There is arguably no topic better suited than colour to revealing the inadequacy of our traditional divisions between fields of intellectual endeavour. Since time immemorial it has drawn the interest of artists, artisans and philosophers – to which groups we might now add (among others) physiologists, linguists, zoologists, psychologists, physicists and historians. This talk will discuss what a genuinely interdisciplinary education might look like if formulated around the theme of colour.

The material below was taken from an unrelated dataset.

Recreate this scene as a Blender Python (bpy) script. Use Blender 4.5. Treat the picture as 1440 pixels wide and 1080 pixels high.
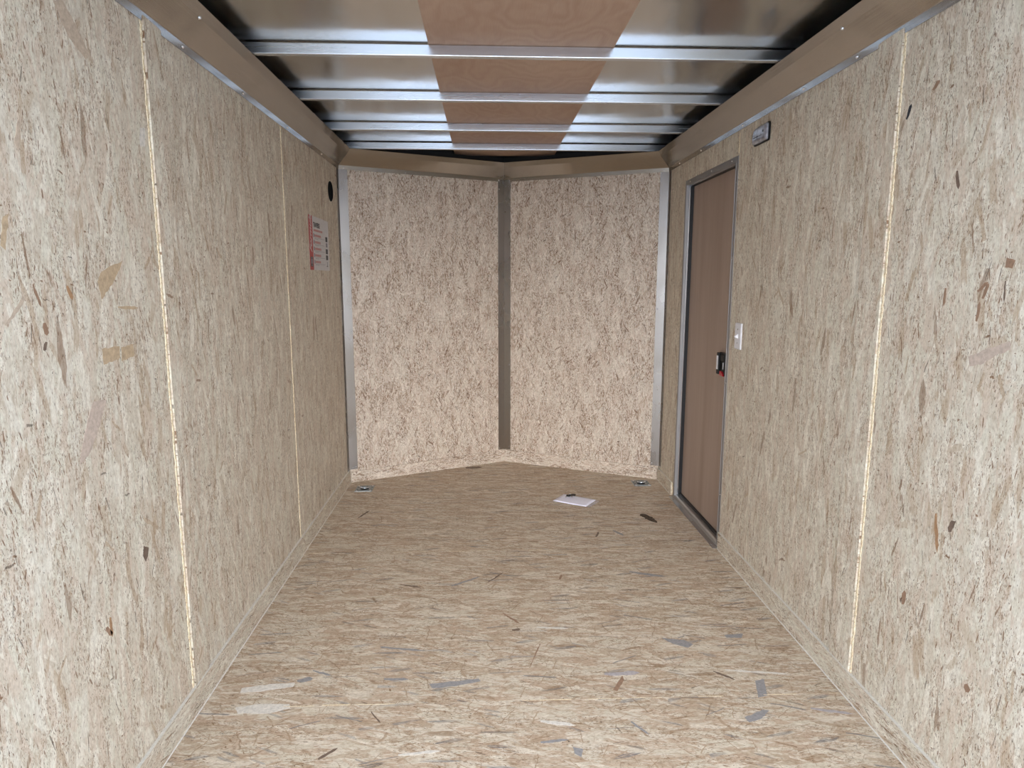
import bpy, bmesh, math, random
from mathutils import Vector, Matrix

for o in list(bpy.data.objects):
    bpy.data.objects.remove(o)
scn = bpy.context.scene
COL = scn.collection
random.seed(11)

# ------------------------------------------------------------------ camera
cd = bpy.data.cameras.new('camera')
cam = bpy.data.objects.new('camera', cd)
COL.objects.link(cam)
cd.sensor_fit = 'HORIZONTAL'
cd.sensor_width = 36.0
cd.lens = 930.4 * 36.0 / 1440.0
cd.clip_start = 0.05
YAW, PITCH, ROLL = 0.0405, -0.15593, 0.00137
F = Vector((math.sin(YAW) * math.cos(PITCH), math.cos(YAW) * math.cos(PITCH), math.sin(PITCH)))
R = Vector((math.cos(YAW), -math.sin(YAW), 0))
U = R.cross(F)
R2 = math.cos(ROLL) * R + math.sin(ROLL) * U
U2 = -math.sin(ROLL) * R + math.cos(ROLL) * U
m = Matrix((R2, U2, -F)).transposed().to_4x4()
m.translation = Vector((-0.132, 0.0, 1.3473))
cam.matrix_world = m
scn.camera = cam

# ------------------------------------------------------------------ light
# the only light is the overcast sky that enters through the open rear end of the trailer
w = bpy.data.worlds.new('overcast_sky')
scn.world = w
w.use_nodes = True
bg = w.node_tree.nodes['Background']
# sky glow added low behind the open end to brighten the nose; bluer overhead
_t = w.node_tree
_g = _t.nodes.new('ShaderNodeNewGeometry')
_d = _t.nodes.new('ShaderNodeVectorMath'); _d.operation = 'DOT_PRODUCT'
_t.links.new(_g.outputs['Incoming'], _d.inputs[0])
_d.inputs[1].default_value = (0.0, math.cos(math.radians(9)), -math.sin(math.radians(9)))
_p = _t.nodes.new('ShaderNodeMath'); _p.operation = 'MAXIMUM'; _p.inputs[1].default_value = 0.0
_t.links.new(_d.outputs['Value'], _p.inputs[0])
_q = _t.nodes.new('ShaderNodeMath'); _q.operation = 'POWER'; _q.inputs[1].default_value = 9.0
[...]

Philip Ball is a freelance writer and broadcaster and worked for over 20 years as an editor for Nature, the world’s leading multidisciplinary science journal. He writes regularly in the scientific and popular media, and has authored many books on the interactions of the sciences, the arts, and the wider culture, including H2O: A Biography of Water, Bright Earth: The Invention of Colour, The Music Instinct, and Curiosity: How Science Became Interested in Everything. His book Critical Mass won the 2005 Aventis Prize for Science Books.

Philip is a presenter of Science Stories, the BBC Radio 4 series on the history of science. He trained as a chemist at the University of Oxford, and as a physicist at the University of Bristol. His latest book is How To Grow a Human (2019).